Today, silver prices decreased by 4.29% to $75.07 per troy ounce, after Friday’s $78.44

by VT Markets
/
Dec 29, 2025

Silver prices fell on Monday, trading at $75.07 per troy ounce, down 4.29% from $78.44 on Friday. Since the start of the year, Silver prices have increased by 159.84%. The Gold/Silver ratio was 59.48 on Monday, up from 57.77 on Friday.

Silver is frequently traded as a precious metal and is often used as a medium of exchange. It is less favoured than Gold but can diversify portfolios and act as a hedge during inflation. Traders can buy Silver physically or through vehicles like Exchange Traded Funds.

Factors Influencing Silver Prices

Several factors influence Silver prices, including geopolitical instability and recession fears. Silver rises with lower interest rates and is affected by the strength of the US Dollar, investment demand, mining supply, and recycling rates.

Industrial demand impacts Silver due to its use in electronics and solar energy. Economic conditions in the US, China, and India also affect Silver prices, with industrial use and jewellery demand playing roles. Silver often mirrors Gold’s movements, with the Gold/Silver ratio used to evaluate their relative values. A high ratio may indicate an undervalued Silver or an overvalued Gold.

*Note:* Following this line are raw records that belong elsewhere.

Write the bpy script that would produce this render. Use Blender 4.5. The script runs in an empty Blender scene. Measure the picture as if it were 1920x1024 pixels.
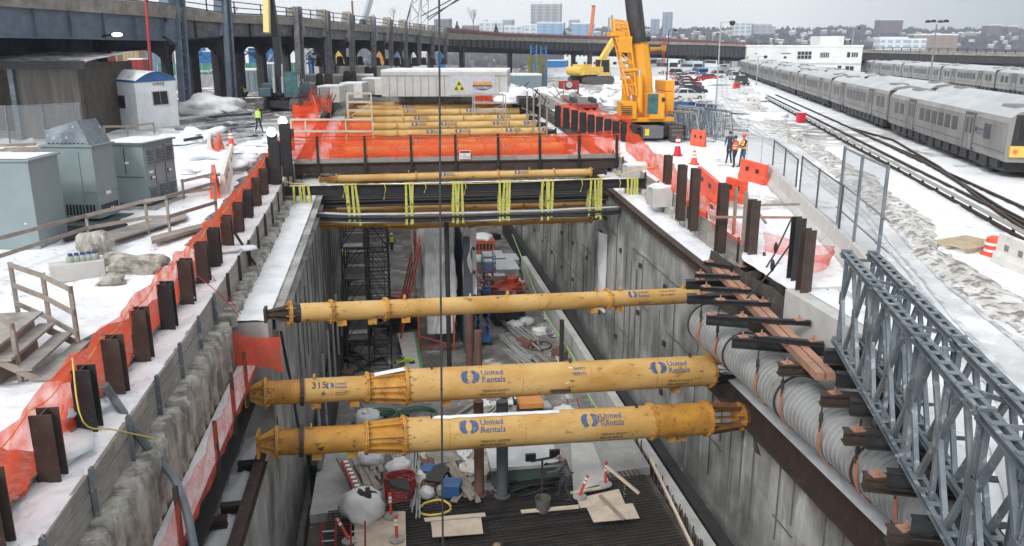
import bpy, bmesh, math, random
from mathutils import Vector, Matrix, noise
random.seed(7)
sc = bpy.context.scene
COL = sc.collection
# ---------------- camera ----------------
F=1560.;CX,CY=960.,512.
TI=math.atan((CY-88)/F);PSI=math.atan(230*math.cos(TI)/F);H=7.1
cam=bpy.data.cameras.new('camera');co=bpy.data.objects.new('camera',cam);COL.objects.link(co)
co.location=(0,0,H);co.rotation_euler=(math.pi/2-TI,0,-PSI)
cam.sensor_width=36;cam.lens=36*F/1920;cam.clip_start=.3;cam.clip_end=6000
sc.camera=co
# ---------------- sky ----------------
w=bpy.data.worlds.new('World');sc.world=w;w.use_nodes=True
nt=w.node_tree;N=nt.nodes;L=nt.links;bg=N['Background']
sky=N.new('ShaderNodeTexSky');sky.sky_type='NISHITA';sky.sun_disc=False
SUN_EL=math.radians(38);SUN_AZ=math.radians(215)
sky.sun_elevation=SUN_EL;sky.sun_rotation=SUN_AZ;sky.dust_density=4;sky.air_density=1.2
hs=N.new('ShaderNodeHueSaturation');hs.inputs['Saturation'].default_value=.1
L.new(sky.outputs[0],hs.inputs['Color'])
tc=N.new('ShaderNodeTexCoord');sx=N.new('ShaderNodeSeparateXYZ');L.new(tc.outputs['Generated'],sx.inputs[0])
nz=N.new('ShaderNodeTexNoise');nz.inputs['Scale'].default_value=2.2;nz.inputs['Detail'].default_value=5
mpn=N.new('ShaderNodeMapping');mpn.inputs['Scale'].default_value=(1,1,3.5);L.new(tc.outputs['Generated'],mpn.inputs[0]);L.new(mpn.outputs[0],nz.inputs['Vector'])
# cloud deck: bright ahead, heavier grey towards the right hand side
mr=N.new('ShaderNodeMapRange');mr.inputs[1].default_value=.42;mr.inputs[2].default_value=.72;mr.inputs[3].default_value=0;mr.inputs[4].default_value=1
L.new(sx.outputs['X'],mr.inputs[0])
ad=N.new('ShaderNodeMath');ad.operation='MULTIPLY_ADD';L.new(nz.outputs[0],ad.inputs[0]);ad.inputs[1].default_value=.3;L.new(mr.outputs[0],ad.inputs[2])
cr=N.new('ShaderNodeMix');cr.data_type='RGBA';cr.clamp_factor=True;L.new(ad.outputs[0],cr.inputs[0])
cr.inputs[6].default_value=(9.6,9.75,9.8,1);cr.inputs[7].default_value=(4.0,4.3,4.5,1)
mx=N.new('ShaderNodeMix');mx.data_type='RGBA';mx.inputs[0].default_value=.8
L.new(hs.outputs[0],mx.inputs[6]);L.new(cr.outputs[2],mx.inputs[7]);L.new(mx.outputs[2],bg.inputs['Color'])
bg.inputs['Strength'].default_value=.128
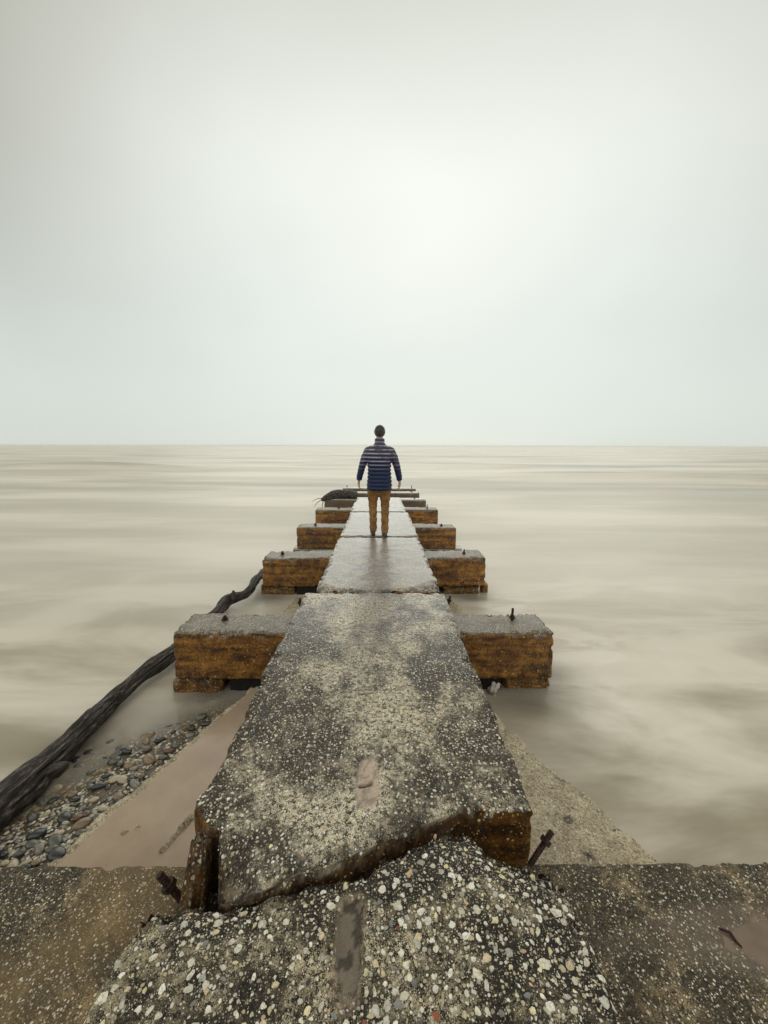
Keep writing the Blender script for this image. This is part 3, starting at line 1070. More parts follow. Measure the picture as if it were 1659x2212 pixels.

We’ve seen a massive run-up of nearly 160% in silver during 2025, so today’s sharp 4.3% drop to $75.07 is a significant event. This pullback likely reflects heavy profit-taking as the year closes out. The immediate challenge is to determine if this is a temporary dip or the start of a larger correction.

Gold Silver Ratio Dynamics

The Gold/Silver ratio has jumped to 59.48, meaning gold is currently performing better. Looking back, the 21st-century average for this ratio has often been in the 60-80 range, so today’s level is not extreme. However, the rapid increase in the ratio suggests silver’s incredible run may be overextended compared to gold, creating potential for pairs trading.

This price weakness in silver is likely tied to a strengthening U.S. dollar following the Federal Reserve’s final meeting of 2025, where it signaled a more cautious stance on rate cuts for 2026. As a non-yielding asset, silver is highly sensitive to interest rate expectations. We will be closely watching the initial economic data of 2026, particularly the January jobs report, for confirmation of this trend.

While the long-term industrial demand for silver remains a powerful bullish factor, short-term data has softened. The global push for green energy saw solar panel installations grow by over 30% in 2025, but recent manufacturing PMI data from key economies showed a slight slowdown in industrial activity. This has given bears a reason to sell into the year-end rally.

Given this high volatility and uncertainty, we see options as a key tool for the coming weeks. Traders who believe this is a classic “buy the dip” opportunity could look at call options to limit their risk. Conversely, those betting on a further slide towards the $70 level might consider buying puts to profit from a continued downward move.